Throughout the programme, Paxman did a fine job of reminding us just how weird being royal is. Most people, for example, don’t have their higher education mapped out by the prime minister, the Archbishop of Canterbury and Lord Louis Mountbatten at a parental dinner party. But that’s what happened to Charles, when it was decided that ‘this not particularly talented young man’, as Paxo characteristically put it, should go to Trinity, Cambridge — where his friends were carefully chosen by the college’s master, Rab Butler. Meanwhile, he spent his vacations taking part in such activities as being invested as Prince of Wales (a ‘ridiculous ceremony,’ noted Paxo in scornful passing).


When it came to the young Anne, the gossip was markedly juicier, with a firm suggestion that she was something of a goer, whose interest was once piqued by Andrew Parker Bowles. We also got a handy guide to Prince Andrew’s years as a heart-throb, complete with a love song in his honour recorded by the 14-year-old Coleen Nolan — which, after he’d listened to it, caused Paxo to set a new PB for lip-curling.

But then along came Diana and Fergie, who, according to Paxman, ‘were box office, but disrupted the family dynamic’. Unfortunately, they didn’t do much for the programme either because once they’d arrived the material inevitably took a turn for the well-worn, with toes sucked and Taj Mahals sat forlornly in front of. Still, even here there was entertainment to be had from seeing Paxo’s trademark expression of amused incredulity cranked up to ever-new heights.
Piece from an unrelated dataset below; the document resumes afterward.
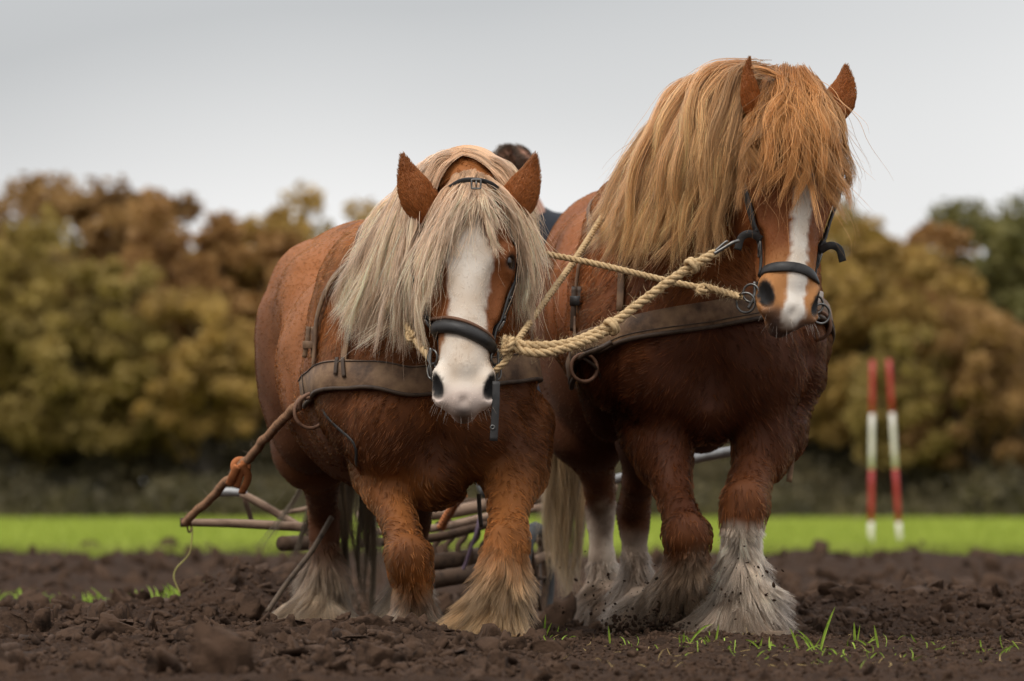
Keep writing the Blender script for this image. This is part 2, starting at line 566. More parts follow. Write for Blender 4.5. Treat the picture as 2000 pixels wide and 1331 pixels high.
def build_right():
    H = Horse()
    org = P(1385, 980, 19.80)
    back = norm(P(1262, 980, 22.0) * [1, 1, 0] - org * [1, 1, 0])
    sc = 1.135
    B = Body((0.0, 18.45, -0.06), (1.40, 22.95, 2.14), 0.0115)
    H.B, H.back = B, back
    H.T = trunk_shape(B, org, back, sc, .13)
    B.chain([(H.T(0, .52, 1.14), .37), (H.T(.02, .22, 1.28), .30), (H.T(.13, -.02, 1.47), .225), (P(1535, 232, 19.46), .145)], .12)
    o = P(1549, 182, 19.36)
    H.fr = frame(o, P(1534, 655, 19.02) - o, (0.30, -1, -0.1))
    ears = [(P(1482, 232, 19.20), P(1454, 190, 19.18), P(1464, 113, 19.20), .046, np.array((1.0, -.55, .1))),
            (P(1618, 228, 19.36), P(1650, 190, 19.38), P(1652, 127, 19.40), .050, np.array((-.45, -1, .1)))]
    H.ears = ears
    H.Q = head_shape(B, H.fr, 1.10, ears)
    H.hs = 1.10
    px = lambda a, b, c, r: (P(a, b, c), PX(r, c))
    H.legs = []
    def leg(pts, k=.03):
        q = [px(p[0], p[1], p[2], p[3] * (1.0, 1.08, .74, .78, .78, .84, .86, .88)[j]) for j, p in enumerate(pts)]
        B.chain(q, k)
        H.legs.append(q)
    leg([(1270, 740, 20.10, 96), (1285, 840, 19.98, 68), (1312, 950, 19.75, 44), (1340, 1045, 19.50, 50), (1342, 1078, 19.54, 46), (1332, 1105, 19.72, 33), (1312, 1150, 19.98, 31), (1300, 1178, 20.02, 38)])
    leg([(1505, 740, 20.10, 96), (1500, 840, 19.98, 66), (1474, 925, 19.78, 47), (1455, 985, 19.66, 51), (1450, 1015, 19.65, 47), (1446, 1080, 19.70, 34), (1440, 1165, 19.72, 35), (1436, 1200, 19.64, 42)])
    leg([(1150, 720, 22.0, 95), (1150, 840, 21.95, 75), (1165, 925, 22.15, 45), (1172, 990, 22.38, 40), (1172, 1020, 22.38, 36), (1175, 1090, 22.38, 29), (1188, 1150, 22.40, 31), (1196, 1175, 22.30, 37)])
    leg([(1290, 720, 21.8, 92), (1275, 850, 21.6, 70), (1250, 940, 21.7, 44), (1238, 1000, 21.95, 40), (1236, 1030, 21.96, 36), (1240, 1090, 21.98, 28), (1250, 1160, 22.0, 31), (1252, 1182, 21.9, 37)])
    for q in (H.legs[0], H.legs[1]):
        B.ell(q[3][0] + np.array([0, -.035, 0.0]), (.054, .036, .07), None, .04)
    B.ell(P(1288, 860, 19.86), (.074, .085, .15), None, .05)
    B.ell(P(1503, 845, 19.86), (.072, .085, .15), None, .05)
    return H

HL, HR = build_left(), build_right()
# ----------------------------------------------------------------- coat colours (pigment, mud, wetness and painted trunk shade)
def lerp(a, b, t):
    t = np.asarray(t)[..., None]
    return np.asarray(a) * (1 - t) + np.asarray(b) * t

def head_local(H, p):
    o, l, f, s = H.fr
    q = (p - o) / H.hs
    return q @ l, q @ f, q @ s

def leg_mask(H, p):
    """index of the nearest leg and the distance to it"""
    best, idx = np.full(len(p), 9.0), np.zeros(len(p), int)
    for i, q in enumerate(H.legs):
        for (a, _), (b, _) in zip(q[1:-1], q[2:]):
            ab = b - a
            t = np.clip(((p - a) @ ab) / (ab @ ab), 0, 1)
            d = np.linalg.norm(p - a - t[:, None] * ab, axis=1)
            m = d < best
            best[m], idx[m] = d[m], i
    return idx, best

def coat_colour(H, p):
    C = H.pal
    n1 = fbm(p * 3.0, 3, 3)
    n2 = fbm(p * 11.0, 3, 9)
    z = p[:, 2] / H.tall
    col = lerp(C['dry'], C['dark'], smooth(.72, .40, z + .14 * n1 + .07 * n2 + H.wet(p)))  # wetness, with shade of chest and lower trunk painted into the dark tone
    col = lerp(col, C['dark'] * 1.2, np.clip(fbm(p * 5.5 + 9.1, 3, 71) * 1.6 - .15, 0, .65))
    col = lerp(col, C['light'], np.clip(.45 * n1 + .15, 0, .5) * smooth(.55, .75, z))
    bk = (p - H.T(0, 0, 0)) @ H.back / H.tall * 1.52
    col = lerp(col, C['rump'], smooth(1.35, 1.75, bk + .12 * n1) * smooth(1.02, .55, z + .1 * n2) * .8)
    idx, ld = leg_mask(H, p)
    on = smooth(.22, .10, ld) * smooth(.74, .40, p[:, 2] + .08 * n1)
    col = lerp(col, C['fore'], on * smooth(-.5, .4, n1 + H.gold[idx]))
    for i in range(4):
        z0, w, c0, c1 = H.sock[i]
        m = (idx == i) & (ld < .2)
        t = smooth(z0 + w, z0 - w, p[:, 2] + .03 * n2) * m
        mud = smooth(.0, .5, n1 + .5 * n2 + .35 * smooth(.25, .03, p[:, 2]))
        col = lerp(col, lerp(c0, c1, mud * .8), t)
    a, b, c = head_local(H, p)
    inhead = (b > -.28) & (c > .02) & (np.abs(a) < .21) & (c < .95) & (p[:, 1] < H.head_y + .25 * c)
    h = np.where(inhead, 1.0, 0.0)
    hc = lerp(C['face'], C['muzzle'], smooth(.52, .66, c + .03 * n2))
    hc = lerp(hc, C['face'] * .62, np.clip(n2, 0, .5))
    lo = np.interp(c, H.blaze[:, 0], H.blaze[:, 1])
    hi = np.interp(c, H.blaze[:, 0], H.blaze[:, 2])
    e = .012 * n2 + .008 * vnoise(p * 60, 4)
    bl = smooth(lo - .007, lo + .007, a + e) * smooth(hi + .007, hi - .007, a + e) * smooth(-.03, .03, b)
    hc = lerp(hc, lerp(C['white'], C['white'] * [.74, .62, .50], np.clip(n2 + .25 + .5 * fbm(p * 15., 2, 91), 0, 1) * .75), bl)
    if H.pink:
        hc = lerp(hc, np.array([.70, .54, .46]) + .12 * n2[:, None], smooth(.70, .76, c + .01 * n2) * .75)
        hc = lerp(hc, [.045, .035, .032], smooth(.775, .80, c) * smooth(.05, .0, np.abs(a)) * .7)
    else:
        hc = lerp(hc, np.array([.13, .085, .07]), smooth(.735, .80, c + .02 * n2) * (1 - bl * .8))
    for g in (-1, 1):
        u1, u2 = (a - g * .094) * .9 + g * (c - .710) * .45, (c - .710) * .9 - g * (a - g * .094) * .45
        r = np.sqrt((u1 / .030) ** 2 + ((b - .05) / .055) ** 2 + (u2 / .062) ** 2)  # distance haze painted in: leaf tones lightened and partly greyed
        hc = lerp(hc, [.014, .012, .011], smooth(1.02, .74, r))
        re = np.sqrt(((a - g * .135) / .030) ** 2 + ((b - .05) / .035) ** 2 + ((c - .300) / .028) ** 2)
        hc = lerp(hc, [.030, .016, .010], smooth(1.25, .8, re))
    col = lerp(col, hc, h)
    return np.clip(col, .004, .95), idx, ld, h > .5

def flow_dir(H, p, nrm, legd, head):
    """lie of the coat"""
    D = H.back * .75 + np.array([0, 0, -.75])
    D = np.repeat(D[None], len(p), 0)
    front = smooth(.25, -.05, (p - H.T(0, .1, 0)) @ H.back)
    lat = np.array([H.back[1], -H.back[0], 0])
    la = (p - H.T(0, 0, 0)) @ lat
    D = lerp(D, np.array([0, 0, -1.0]) + np.sign(la)[:, None] * lat * .9, front * .8)
    lg = smooth(.22, .12, legd) * smooth(.65, .5, p[:, 2])
    D = lerp(D, np.array([0, 0, -1.0]), lg)
    D[head] = H.fr[3] + H.fr[2] * -.15
    D = D + np.where(head, .35, .75)[:, None] * vnoise3(p * 5.0, 5) + .42 * vnoise3(p * 17.0, 8)
    D = D - (D * nrm).sum(1, keepdims=True) * nrm
    return norm(D)

def sample_surface(v, f, n, wfun):
    tri = np.vstack([f[:, [0, 1, 2]], f[:, [0, 2, 3]]])
    a, b, c = v[tri[:, 0]], v[tri[:, 1]], v[tri[:, 2]]
    cr = np.cross(b - a, c - a)
    ar = np.linalg.norm(cr, axis=1)
    w = ar * wfun((a + b + c) / 3, cr / np.maximum(ar, 1e-12)[:, None])
    k = RNG.choice(len(tri), n, p=w / w.sum())
    u, t = RNG.random(n), RNG.random(n)
    fl = u + t > 1
    u[fl], t[fl] = 1 - u[fl], 1 - t[fl]
    return a[k] + u[:, None] * (b[k] - a[k]) + t[:, None] * (c[k] - a[k])

def clump(root, tips, cell, amt, seed=0):
    """pull tips towards the mean tip of their cell"""
    q = root / cell + .35 * vnoise3(root / cell * 1.3, seed)
    key = np.floor(q).astype(np.int64)
    key = key[:, 0] * 73856093 ^ key[:, 1] * 19349663 ^ key[:, 2] * 83492791
    _, inv = np.unique(key, return_inverse=True)
    cnt = np.bincount(inv)
    mean = np.stack([np.bincount(inv, tips[:, k]) / cnt for k in range(3)], 1)[inv]
    return tips + (mean - tips) * amt[:, None], inv

def coat(H, v, f, n, root):
    view = np.array([0, -1.0, 0.05])
    def w(c, nn):
        fc = nn @ view
        a, b, cc = head_local(H, c)
        hd = (b > -.2) & (cc > 0) & (np.abs(a) < .2) & (c[:, 1] < H.head_y + .25 * cc)
        return np.where(fc > -.15, 1.0, .22) * np.where(hd, 2.2, 1.0) * np.where(c[:, 1] > 20.9, .75, 1.0)
    p = sample_surface(v, f, n, w)
    nrm = H.B.grad(p)
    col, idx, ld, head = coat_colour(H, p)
    D = flow_dir(H, p, nrm, ld, head)
    z = p[:, 2]
    L = .011 + .026 * smooth(.25, -.15, (p - H.T(0, .3, 0)) @ H.back) 
    L = L * (1 - .12 * smooth(.2, .12, ld) * smooth(.75, .5, z))
    L = np.where(head, .010, L)
    a, b, c = head_local(H, p)
    L = np.where(head & (c > .66), .004, L)
    L = np.where(head & (c > .25) & (b > -.02), L * .85, L)
    L = L * RNG.uniform(.65, 1.25, n)
    front_ = smooth(.35, -.05, (p - H.T(0, .1, 0)) @ H.back)
    lift = np.where(head, .10, .10 + .13 * front_) + (.08 + .09 * front_) * np.clip(vnoise(p * 22, 77), -.5, 1)
    tip = p + (D + nrm * lift[:, None]) * L[:, None]
    wetm = smooth(.62, .45, z / H.tall)
    tip, inv = clump(p, tip, .019, np.where(head, .12, .35 + .45 * wetm), 3)
    mid = (p + tip) * .5 + nrm * (L * .15)[:, None] + vnoise3(p * 26.0, 18) * (L * .16)[:, None]
    pts = np.stack([p - nrm * .002, mid, tip], 1)
    jit = RNG.uniform(.50, 1.45, n) * (1 + .18 * vnoise(p * 30, 6))
    jit = np.where(head, .6 + .4 * jit, 1 + (jit - 1) * (.6 + .4 * front_))
    cell = _hash(inv, inv * 7, inv * 13, 5) * 1.05 + .45
    cell = np.where(head, .75 + .25 * cell, 1 + (cell - 1) * (.6 + .4 * front_))
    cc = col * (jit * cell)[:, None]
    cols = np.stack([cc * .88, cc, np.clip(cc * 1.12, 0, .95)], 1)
    rad = np.stack([np.full(n, .00085), np.full(n, .0007), np.full(n, .0002)], 1)
    rad = rad * np.where(head, .6, 1.0)[:, None]
    return curves_obj('coat', pts, rad, np.clip(cols, .003, .95), M['coat'], root)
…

In a particularly odd moment, he also played a clip of himself on Newsnight after Charles and Diana’s separation was announced, where his accent was noticeably posher — and where the overall effect was as if the Fockers had settled down to watch a DVD of Raging Bull.
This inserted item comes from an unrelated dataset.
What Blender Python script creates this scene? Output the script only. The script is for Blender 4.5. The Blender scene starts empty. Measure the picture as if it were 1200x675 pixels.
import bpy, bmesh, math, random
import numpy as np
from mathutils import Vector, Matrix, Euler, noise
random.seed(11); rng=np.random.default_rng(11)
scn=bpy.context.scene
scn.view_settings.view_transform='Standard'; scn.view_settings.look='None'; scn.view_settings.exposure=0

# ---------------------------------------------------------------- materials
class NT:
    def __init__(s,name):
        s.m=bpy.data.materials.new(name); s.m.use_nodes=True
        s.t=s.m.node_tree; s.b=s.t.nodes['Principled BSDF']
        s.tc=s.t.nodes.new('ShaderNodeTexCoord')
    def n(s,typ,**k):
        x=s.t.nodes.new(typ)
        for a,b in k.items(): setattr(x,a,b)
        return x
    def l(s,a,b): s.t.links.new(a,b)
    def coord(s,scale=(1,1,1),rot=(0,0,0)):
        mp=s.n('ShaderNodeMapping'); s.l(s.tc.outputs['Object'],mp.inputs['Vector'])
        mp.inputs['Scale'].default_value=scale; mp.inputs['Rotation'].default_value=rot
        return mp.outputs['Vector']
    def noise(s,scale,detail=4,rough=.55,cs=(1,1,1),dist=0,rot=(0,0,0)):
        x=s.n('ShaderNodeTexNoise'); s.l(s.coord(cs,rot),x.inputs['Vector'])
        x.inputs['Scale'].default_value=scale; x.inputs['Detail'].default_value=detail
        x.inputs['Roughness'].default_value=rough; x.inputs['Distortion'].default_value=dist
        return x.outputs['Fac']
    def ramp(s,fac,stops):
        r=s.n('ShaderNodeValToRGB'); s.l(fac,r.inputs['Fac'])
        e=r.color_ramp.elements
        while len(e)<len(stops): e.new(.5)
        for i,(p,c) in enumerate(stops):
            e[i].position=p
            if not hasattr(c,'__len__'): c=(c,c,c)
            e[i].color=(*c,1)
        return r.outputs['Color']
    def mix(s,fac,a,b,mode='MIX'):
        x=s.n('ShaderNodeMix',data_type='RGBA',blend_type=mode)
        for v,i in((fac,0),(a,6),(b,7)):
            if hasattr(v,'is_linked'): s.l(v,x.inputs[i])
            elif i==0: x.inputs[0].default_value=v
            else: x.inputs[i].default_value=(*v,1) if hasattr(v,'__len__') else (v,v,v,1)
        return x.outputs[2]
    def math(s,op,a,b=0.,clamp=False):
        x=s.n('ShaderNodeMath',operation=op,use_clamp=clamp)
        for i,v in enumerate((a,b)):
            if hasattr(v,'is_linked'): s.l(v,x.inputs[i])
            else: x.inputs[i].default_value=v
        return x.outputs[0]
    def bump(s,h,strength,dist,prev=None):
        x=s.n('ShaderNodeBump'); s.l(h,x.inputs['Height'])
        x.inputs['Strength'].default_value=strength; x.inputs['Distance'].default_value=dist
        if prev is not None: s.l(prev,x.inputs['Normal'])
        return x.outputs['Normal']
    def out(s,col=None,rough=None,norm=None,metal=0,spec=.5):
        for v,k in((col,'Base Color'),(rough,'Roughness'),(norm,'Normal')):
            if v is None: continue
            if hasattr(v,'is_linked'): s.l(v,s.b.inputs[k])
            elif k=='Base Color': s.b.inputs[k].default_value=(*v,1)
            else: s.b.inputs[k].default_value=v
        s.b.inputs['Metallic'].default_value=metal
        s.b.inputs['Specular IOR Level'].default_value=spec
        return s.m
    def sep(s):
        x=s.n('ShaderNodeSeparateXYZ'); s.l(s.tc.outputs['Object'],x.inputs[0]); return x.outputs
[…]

The acclaimed 1981 German film Das Boot, about a wartime U-boat crew, has now earned itself an ambitious, big-budget, trilingual sequel on Sky Atlantic (Wednesday). TV’s Das Boot is set a year later, when the Allies had cracked the Enigma code and German U-boats were losing their dominance. Nonetheless, the biggest difference from the film is that much of the action takes place on dry land.

Happily, that still leaves plenty of claustrophobic scenes in which people bellow ‘Rig the buoyancy vents!’ and ‘Fifteen degrees down on the bow planes!’ in German. But this is now interspersed with life back at the naval base of La Rochelle where the sister of one of the submariners is a translator who finds herself tangled up with the French resistance.

Both sides of the story are deftly done, with the stark differences between their cinematography emphasising how isolated from the world those submariners are. The atmosphere of menace is impressively unrelenting and there are lots of sharp details that even the most assiduous war buff might not have considered before.

All of which only goes to show how spoilt we’ve become when it comes to TV drama  because I’m fairly sure that ten years ago, I’d have been raving unreservedly about what an astonishing piece of television Das Boot is. These days, though, it feels like just another perfectly good series: a solid piece of story-telling that belongs in the category of ‘well worth watching’ rather than of ‘unmissable’.